> _AVAILABLE DATA_

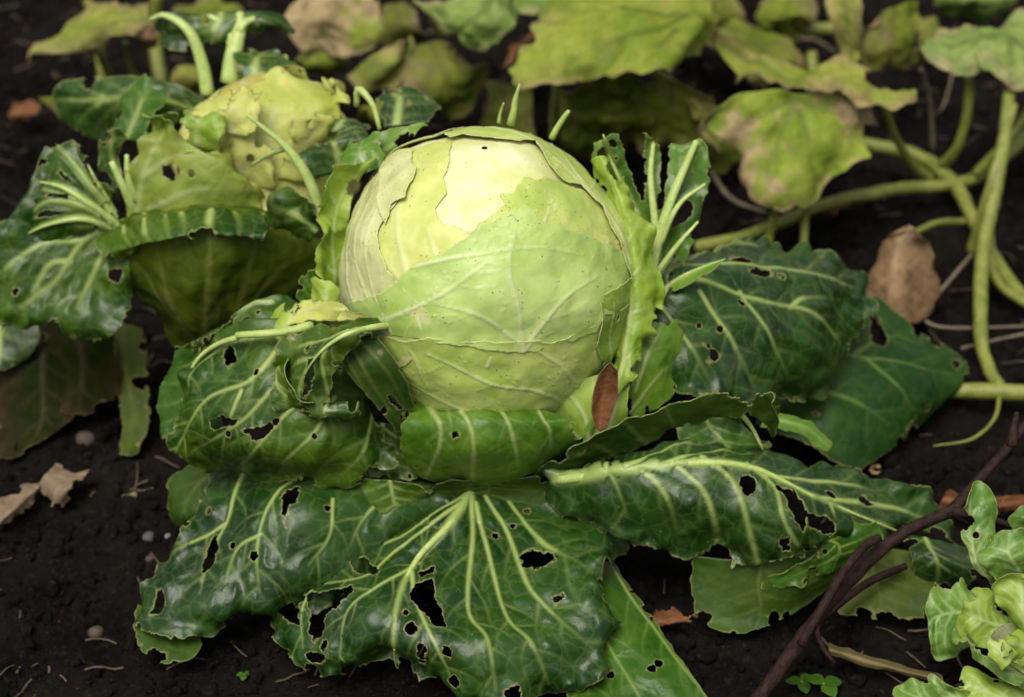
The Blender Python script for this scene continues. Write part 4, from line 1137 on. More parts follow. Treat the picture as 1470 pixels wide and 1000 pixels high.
# M: long right front leaf with the heavy midrib
leaf(MAIN, [
    [(782, 676, .086), (790, 681, .087), (798, 687, .085), (796, 700, .075), (790, 728, .060)],
    [(890, 652, .096), (890, 666, .102), (895, 677, .103), (890, 722, .086), (885, 772, .056)],
    [(1000, 636, .102), (1000, 650, .110), (1005, 664, .113), (992, 726, .092), (985, 802, .046)],
    [(1110, 640, .092), (1102, 656, .102), (1088, 672, .107), (1080, 736, .087), (1080, 812, .046)],
    [(1232, 668, .076), (1205, 690, .083), (1165, 712, .088), (1150, 752, .080), (1165, 802, .052)],
    [(1335, 715, .046), (1295, 733, .053), (1240, 742, .063), (1225, 762, .060), (1220, 788, .045)],
    [(1396, 790, .020), (1365, 780, .027), (1310, 768, .033), (1292, 772, .032), (1278, 778, .030)]], DPM,
    veins=[(6.4, 2.6, [(800, 687), (900, 676), (1005, 663), (1085, 672), (1160, 708), (1240, 742), (1310, 770)]), (3.2, 1.2, [(1008, 656), (1020, 664), (1052, 690), (1070, 740), (1088, 800)]), (3.0, 1.2, [(1073, 666), (1085, 674), (1112, 700), (1125, 745), (1148, 785)]), (2.4, .9, [(973, 672), (985, 680), (1010, 705), (1025, 745), (1032, 795)]),
           (1.8, .7, [(928, 682), (940, 690), (960, 720), (975, 780)]), (1.5, .6, [(873, 672), (885, 692), (900, 740)]), (2.6, .8, [(1100, 680), (1190, 690), (1260, 700)]), (2.4, .8, [(900, 672), (960, 650), (1010, 642)]), (2.2, .8, [(950, 668), (1010, 650), (1080, 650)]), (2.0, .7, [(1180, 715), (1280, 725), (1340, 745)]), (1.8, .7, [(1190, 722), (1200, 745)])],
    ribs=(0,), branch=1.0, pucker=0.0026, wave=0.005, ruffle=0.0121, rag=0.0035,
    holes=[[(1060, 684), (1078, 682), (1084, 690), (1082, 706), (1072, 712), (1064, 704)], [(1114, 698), (1138, 704), (1150, 722), (1156, 738), (1152, 760), (1138, 745), (1130, 720)], [(1234, 716), (1244, 708), (1250, 718), (1258, 722), (1252, 728), (1240, 722)], [(1120, 770), (1134, 768), (1132, 786), (1124, 784)], [(1156, 738), (1180, 740), (1200, 752), (1196, 772), (1170, 762), (1158, 752)]], nholes=1,
    label='long right front leaf with a heavy pale midrib')
leaf(MAIN, [[(1000, 802, .046), (1060, 806, .046), (1130, 800, .05), (1200, 785, .05)], [(998, 835, .03), (1060, 845, .028), (1130, 845, .03), (1196, 815, .036)], [(1003, 875, .013), (1060, 885, .012), (1120, 875, .014), (1180, 842, .02)], [(1020, 902, .008), (1060, 908, .006), (1110, 892, .008), (1160, 865, .012)]], (UNDER, UNDER, RIMD), auto=(3, 1.6, .8), rag=0.002, corner=0.02, pucker=0.001, grow=1.10, label='matte leaf underside hanging at the lower right')
leaf(MAIN, [[(1170, 800, .05), (1180, 775, .06), (1200, 752, .068)], [(1130, 818, .044), (1200, 785, .055), (1230, 748, .066)], [(1100, 835, .036), (1205, 800, .048), (1262, 758, .056)], [(1080, 852, .028), (1190, 825, .036), (1256, 790, .045)]], (GREEN, UNDER, RIM), auto=(3, 1.4, .7), rag=0.004, ruffle=0.0068, nholes=1, grow=1.10, label='crumpled green leaf lobe beside the twig')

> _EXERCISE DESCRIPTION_
Copy the whole listing above word for word but do not carry over the pictures.

> _THE COMPLETED TASK_
The Blender Python script for this scene continues. Write part 4, from line 1137 on. More parts follow. Treat the picture as 1470 pixels wide and 1000 pixels high.
# M: long right front leaf with the heavy midrib
leaf(MAIN, [
    [(782, 676, .086), (790, 681, .087), (798, 687, .085), (796, 700, .075), (790, 728, .060)],
    [(890, 652, .096), (890, 666, .102), (895, 677, .103), (890, 722, .086), (885, 772, .056)],
    [(1000, 636, .102), (1000, 650, .110), (1005, 664, .113), (992, 726, .092), (985, 802, .046)],
    [(1110, 640, .092), (1102, 656, .102), (1088, 672, .107), (1080, 736, .087), (1080, 812, .046)],
    [(1232, 668, .076), (1205, 690, .083), (1165, 712, .088), (1150, 752, .080), (1165, 802, .052)],
    [(1335, 715, .046), (1295, 733, .053), (1240, 742, .063), (1225, 762, .060), (1220, 788, .045)],
    [(1396, 790, .020), (1365, 780, .027), (1310, 768, .033), (1292, 772, .032), (1278, 778, .030)]], DPM,
    veins=[(6.4, 2.6, [(800, 687), (900, 676), (1005, 663), (1085, 672), (1160, 708), (1240, 742), (1310, 770)]), (3.2, 1.2, [(1008, 656), (1020, 664), (1052, 690), (1070, 740), (1088, 800)]), (3.0, 1.2, [(1073, 666), (1085, 674), (1112, 700), (1125, 745), (1148, 785)]), (2.4, .9, [(973, 672), (985, 680), (1010, 705), (1025, 745), (1032, 795)]),
           (1.8, .7, [(928, 682), (940, 690), (960, 720), (975, 780)]), (1.5, .6, [(873, 672), (885, 692), (900, 740)]), (2.6, .8, [(1100, 680), (1190, 690), (1260, 700)]), (2.4, .8, [(900, 672), (960, 650), (1010, 642)]), (2.2, .8, [(950, 668), (1010, 650), (1080, 650)]), (2.0, .7, [(1180, 715), (1280, 725), (1340, 745)]), (1.8, .7, [(1190, 722), (1200, 745)])],
    ribs=(0,), branch=1.0, pucker=0.0026, wave=0.005, ruffle=0.0121, rag=0.0035,
    holes=[[(1060, 684), (1078, 682), (1084, 690), (1082, 706), (1072, 712), (1064, 704)], [(1114, 698), (1138, 704), (1150, 722), (1156, 738), (1152, 760), (1138, 745), (1130, 720)], [(1234, 716), (1244, 708), (1250, 718), (1258, 722), (1252, 728), (1240, 722)], [(1120, 770), (1134, 768), (1132, 786), (1124, 784)], [(1156, 738), (1180, 740), (1200, 752), (1196, 772), (1170, 762), (1158, 752)]], nholes=1,
    label='long right front leaf with a heavy pale midrib')
leaf(MAIN, [[(1000, 802, .046), (1060, 806, .046), (1130, 800, .05), (1200, 785, .05)], [(998, 835, .03), (1060, 845, .028), (1130, 845, .03), (1196, 815, .036)], [(1003, 875, .013), (1060, 885, .012), (1120, 875, .014), (1180, 842, .02)], [(1020, 902, .008), (1060, 908, .006), (1110, 892, .008), (1160, 865, .012)]], (UNDER, UNDER, RIMD), auto=(3, 1.6, .8), rag=0.002, corner=0.02, pucker=0.001, grow=1.10, label='matte leaf underside hanging at the lower right')
leaf(MAIN, [[(1170, 800, .05), (1180, 775, .06), (1200, 752, .068)], [(1130, 818, .044), (1200, 785, .055), (1230, 748, .066)], [(1100, 835, .036), (1205, 800, .048), (1262, 758, .056)], [(1080, 852, .028), (1190, 825, .036), (1256, 790, .045)]], (GREEN, UNDER, RIM), auto=(3, 1.4, .7), rag=0.004, ruffle=0.0068, nholes=1, grow=1.10, label='crumpled green leaf lobe beside the twig')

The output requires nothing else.